On 18 – 19 May, the Special Edition of The London Photograph Fair returns to The Great Hall at King’s College, adjacent to Somerset House. The fair, which coincides with Photo London, is the only established fair devoted to vintage photography in the UK.
There are twenty exhibitors this year, from the UK, Continental Europe and the USA, including Photos Discovery, Christophe Lunn, Richard Meara, Daniella Dangoor and Linus Carr. Prices range from the lower hundreds to five figures, with photographs including everything from the quirky and the bizarre to masterpieces by leading photographers such as Baldus, Louis De Clercq, Gustave Le Gray, Alvin Langdon Coburn, Bill Brandt, Martin Munkasci, Erwin Blumenfeld to name a few.
This year, Linus Carr will be showing a collection of rare photograms and experimental works made by German-born photographer Lou Landauer (1897 – 1991) in the 1930’s and 40’s. Carr explains. “It’s exciting material to present because Lou Landauer is not that well known. And there are reasons for that. She was Jewish and these photographs were made after 1934 when she and her husband George Landauer emigrated to Israel. That meant she was far from the big international centres of photography and then came the Second World War which stopped much of the international dialogue within the photographic Avant Garde.”

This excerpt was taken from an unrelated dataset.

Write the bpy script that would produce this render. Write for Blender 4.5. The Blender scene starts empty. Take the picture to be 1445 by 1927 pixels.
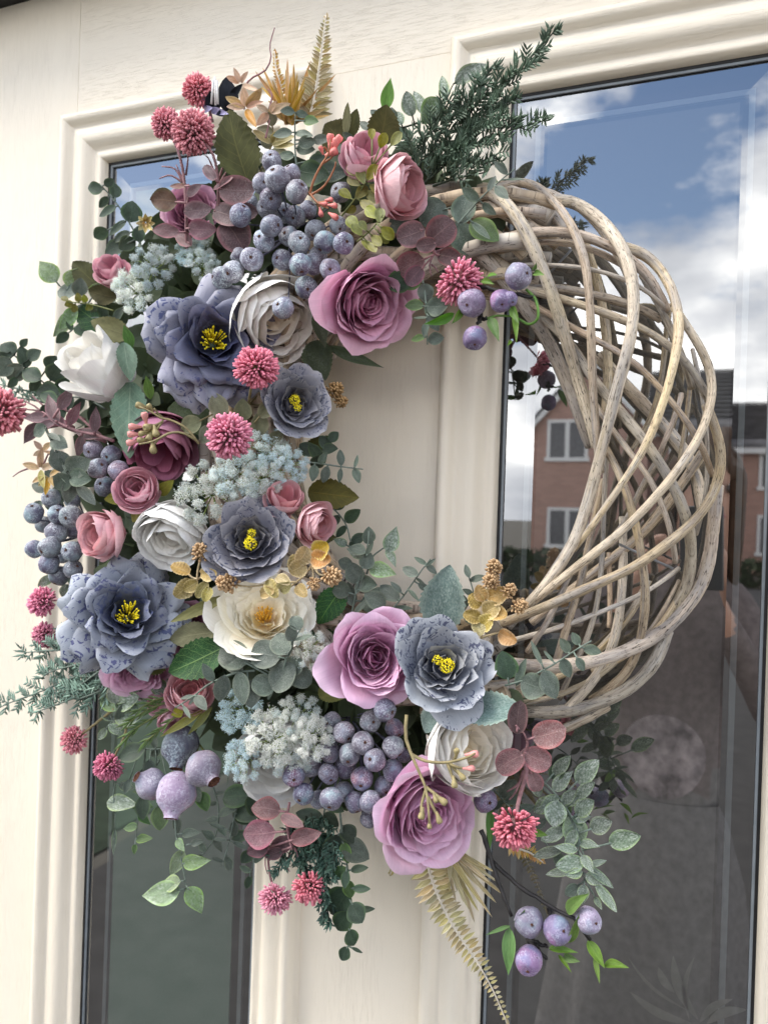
import bpy, math, random
import numpy as np
from mathutils import Matrix, Vector
S = bpy.context.scene
COL = S.collection
rnd = random.Random(7)
RAD = math.radians

# ------------------------------------------------------------------ camera
F = 1446.0                                   # focal length in pixels of the 1445 x 1927 photograph
YAW, RHO = RAD(21.4), RAD(1.95)
CAM = np.array([0.0, -.72, 1.5])
fw = np.array([-math.sin(YAW), math.cos(YAW), 0.0])
_r = np.array([math.cos(YAW), math.sin(YAW), 0.0]); _u = np.array([0, 0, 1.0])
RT = math.cos(RHO)*_r + math.sin(RHO)*_u
UP = math.cos(RHO)*_u - math.sin(RHO)*_r
cd = bpy.data.cameras.new('camera'); cam = bpy.data.objects.new('camera', cd); COL.objects.link(cam)
cam.matrix_world = Matrix([[RT[i], UP[i], -fw[i], CAM[i]] for i in range(3)] + [[0, 0, 0, 1]])
cd.sensor_fit = 'VERTICAL'; cd.sensor_height = 36.0; cd.lens = F/1927*36.0
cd.clip_start = .02; cd.clip_end = 600
cd.dof.use_dof = True; cd.dof.focus_distance = .62; cd.dof.aperture_fstop = 9.0
S.camera = cam

# ------------------------------------------------------------------ sky, sun, exposure
SUN_EL, SUN_AZ = RAD(52), RAD(236)           # azimuth measured clockwise from +Y; the door faces -Y
w = bpy.data.worlds.new('World'); S.world = w; w.use_nodes = True
nt = w.node_tree; nt.nodes.clear()
def N(nt, typ, **k):
    n = nt.nodes.new(typ)
    for a, b in k.items():
        if a.startswith('i_'): n.inputs[int(a[2:])].default_value = b
        else: setattr(n, a, b)
    return n
def ramp(nt, stops, interp='LINEAR'):
    n = nt.nodes.new('ShaderNodeValToRGB'); cr = n.color_ramp; cr.interpolation = interp
    while len(cr.elements) < len(stops): cr.elements.new(.5)
    for e, (p, c) in zip(cr.elements, stops):
        e.position = p; e.color = (c[0], c[1], c[2], 1) if hasattr(c, '__len__') else (c, c, c, 1)
    return n
sky = N(nt, 'ShaderNodeTexSky', sky_type='NISHITA', sun_disc=False, sun_elevation=SUN_EL, sun_rotation=SUN_AZ, altitude=60, air_density=1.0, dust_density=.6, ozone_density=2.0)
tc = N(nt, 'ShaderNodeTexCoord')
mp = N(nt, 'ShaderNodeMapping'); mp.inputs['Scale'].default_value = (1, 1, 2.1); mp.inputs['Location'].default_value = (.30, .0, .62)
nt.links.new(tc.outputs['Generated'], mp.inputs[0])
n1 = N(nt, 'ShaderNodeTexNoise'); n1.inputs['Scale'].default_value = 2.0; n1.inputs['Detail'].default_value = 9; n1.inputs['Roughness'].default_value = .56
n2 = N(nt, 'ShaderNodeTexNoise'); n2.inputs['Scale'].default_value = 4.2; n2.inputs['Detail'].default_value = 7
for n in (n1, n2): nt.links.new(mp.outputs[0], n.inputs['Vector'])
cov = ramp(nt, [(.475, 0), (.555, 1)])                   # more cloud towards the horizon, blue gaps higher up
sz = N(nt, 'ShaderNodeSeparateXYZ'); nt.links.new(tc.outputs['Generated'], sz.inputs[0])
el = N(nt, 'ShaderNodeMapRange'); el.inputs['From Min'].default_value = .05; el.inputs['From Max'].default_value = .62; el.inputs['To Min'].default_value = .20; el.inputs['To Max'].default_value = -.025
nt.links.new(sz.outputs[2], el.inputs[0]); cs = N(nt, 'ShaderNodeMath', operation='ADD'); nt.links.new(n1.outputs[0], cs.inputs[0]); nt.links.new(el.outputs[0], cs.inputs[1]); nt.links.new(cs.outputs[0], cov.inputs[0])
shade = ramp(nt, [(.34, (5.8, 6.1, 6.7)), (.48, (9.6, 9.8, 10.2)), (.62, (18, 17.8, 17.2))]); nt.links.new(n2.outputs[0], shade.inputs[0])
mx = N(nt, 'ShaderNodeMix', data_type='RGBA'); nt.links.new(cov.outputs[0], mx.inputs['Factor'])
nt.links.new(sky.outputs[0], mx.inputs['A']); nt.links.new(shade.outputs[0], mx.inputs['B'])
bg = N(nt, 'ShaderNodeBackground'); bg.inputs['Strength'].default_value = .115
out = N(nt, 'ShaderNodeOutputWorld')
nt.links.new(mx.outputs['Result'], bg.inputs[0]); nt.links.new(bg.outputs[0], out.inputs[0])
sd = bpy.data.lights.new('sun', 'SUN'); sd.energy = 2.0; sd.angle = RAD(32); sd.color = (1, .93, .83)
sun = bpy.data.objects.new('sun', sd); COL.objects.link(sun)
_d = Vector((math.sin(SUN_AZ)*math.cos(SUN_EL), math.cos(SUN_AZ)*math.cos(SUN_EL), math.sin(SUN_EL)))
sun.rotation_euler = _d.to_track_quat('Z', 'Y').to_euler(); sun.location = (-2, -5, 6)
S.view_settings.view_transform = 'Standard'; S.view_settings.look = 'None'
S.view_settings.exposure = 1.12; S.view_settings.gamma = 1.0
S.cycles.use_denoising = True
S.cycles.max_bounces = 8; S.cycles.diffuse_bounces = 6; S.cycles.glossy_bounces = 3; S.cycles.transmission_bounces = 3
S.cycles.sample_clamp_indirect = 6

# ------------------------------------------------------------------ pixel of the photograph + distance off the door -> point
def P(x, y, d=0.0):
    v = fw + RT*(x-722.5)/F - UP*(y-963.5)/F
    return CAM + v*((-d-CAM[1])/v[1])
def px(p): return float(np.dot(p-CAM, fw))/F            # metres per photo pixel at a point
def view(p):
    v = np.asarray(p)-CAM; return v/np.linalg.norm(v)
def nrm(v): v = np.asarray(v, float); return v/max(1e-9, np.linalg.norm(v))
def hint(p, tx=0, ty=0): return nrm(-view(p) + RT*tx + UP*ty)
def frame(o, z, y=None, roll=0.0):                      # matrix with +Z along z, +Y close to y
    z = nrm(z)
    if y is None: y = UP*math.cos(roll)+RT*math.sin(roll)
    x = np.cross(y, z); x = nrm(x); y2 = np.cross(z, x)
    return Matrix([[x[i], y2[i], z[i], o[i]] for i in range(3)] + [[0, 0, 0, 1]])
def frame_y(o, y, zh):                                  # matrix with +Y exactly along y, +Z close to zh
    y = nrm(y); x = nrm(np.cross(y, zh)); z = np.cross(x, y)
    return Matrix([[x[i], y[i], z[i], o[i]] for i in range(3)] + [[0, 0, 0, 1]])
def sc(m, s): return m @ Matrix.Diagonal((s, s, s, 1)) if not hasattr(s, '__len__') else m @ Matrix.Diagonal((s[0], s[1], s[2], 1))

# ------------------------------------------------------------------ objects
def thing(name, label, cat, loc, group=None):
    o = bpy.data.objects.new(name, None); o.empty_display_size = .02; COL.objects.link(o)
    o.location = tuple(loc); o['label'] = label; o['category'] = cat
    if group: o['group'] = group
    return o
def mesh(name, v, f, mat, uv=None, col=None, smooth=True):
    me = bpy.data.meshes.new(name)
    me.from_pydata([tuple(map(float, p)) for p in v] if not isinstance(v, np.ndarray) else v.tolist(), [], f)
    if mat: me.materials.append(mat)
    if smooth: me.polygons.foreach_set('use_smooth', [True]*len(me.polygons))
    if uv is not None:
        li = np.empty(len(me.loops), np.int32); me.loops.foreach_get('vertex_index', li)
        l = me.uv_layers.new(name='UVMap'); l.data.foreach_set('uv', np.asarray(uv, np.float32)[li].ravel())
    if col is not None:
        a = me.color_attributes.new('Col', 'FLOAT_COLOR', 'POINT')
        c = np.ones((len(v), 4), np.float32); c[:, :3] = col; a.data.foreach_set('color', c.ravel())
    me.update(); return me
def put(name, me, parent=None, M=None, label=None):
    o = bpy.data.objects.new(name, me); COL.objects.link(o)
    M = M or Matrix()
    if parent is not None:
        o.parent = parent
        if parent.type == 'EMPTY': M = Matrix.Translation(-parent.location) @ M
    o.matrix_local = M
    if label: o['label'] = label
    return o
def tag(o, label=None, cat=None, group=None, kind=None):
    if label: o['label'] = label
    if cat: o['category'] = cat
    if group: o['group'] = group
    if kind: o['kind'] = kind
    return o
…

Lou Landauer was born Lou Levi in Cologne in 1897. After her marriage to George Landauer she developed an interest in photography and studied at Staatliche Fotoschule München and then at Lette Verein in Berlin. George Landauer was the director of department of the Jewish Agency for Palestine and director of the Central Bureau for the Settlement of German Jews. The year after the Nazi in 1933 takeover they left Germany and settled in Jerusalem.
In 1936, Lou Landauer worked as producer and camera woman on the documentary “Aufbuch der Jugend”, directed by Eva Stern and Marta Goldberg. She then took up a teaching post at an art school, Bezalel Hechadasch in Jerusalem. Where she found life more than difficult, Carr says. “She was full of passion for photography but the governors of the school looked down on photography and didn’t consider it a proper art medium. Despite her protests, they banned photography from the curriculum. It didn’t help that she was a woman of course. She was forced to teach the subject of her passion to her students at home. Most of the works I will present are photograms, made 1936 – 1943. She made them without a camera, by placing flowers, twigs and sweet peas directly onto photographic paper.”
Photograms go back to the earliest days of photography, to the latter half of the 1830’s when William Henry Fox Talbot placed pieces of lace, feathers and other objects directly onto paper. Carr explains, “The technique was picked up by the photographic Avant Garde in 1920’s and 30’s, notably by Man Ray and Lászlo Moholy-Nagy. Lou Landauer’s photograms are very different. Man Ray and Lászlo Moholy-Nagy used an array of hard, mass produced objects, such as screws, light bulbs and spools. Lou Landauer focused on nature, and brought out the subtleties in every leaf, sprig and grass she used in a wonderful, mysterious way.”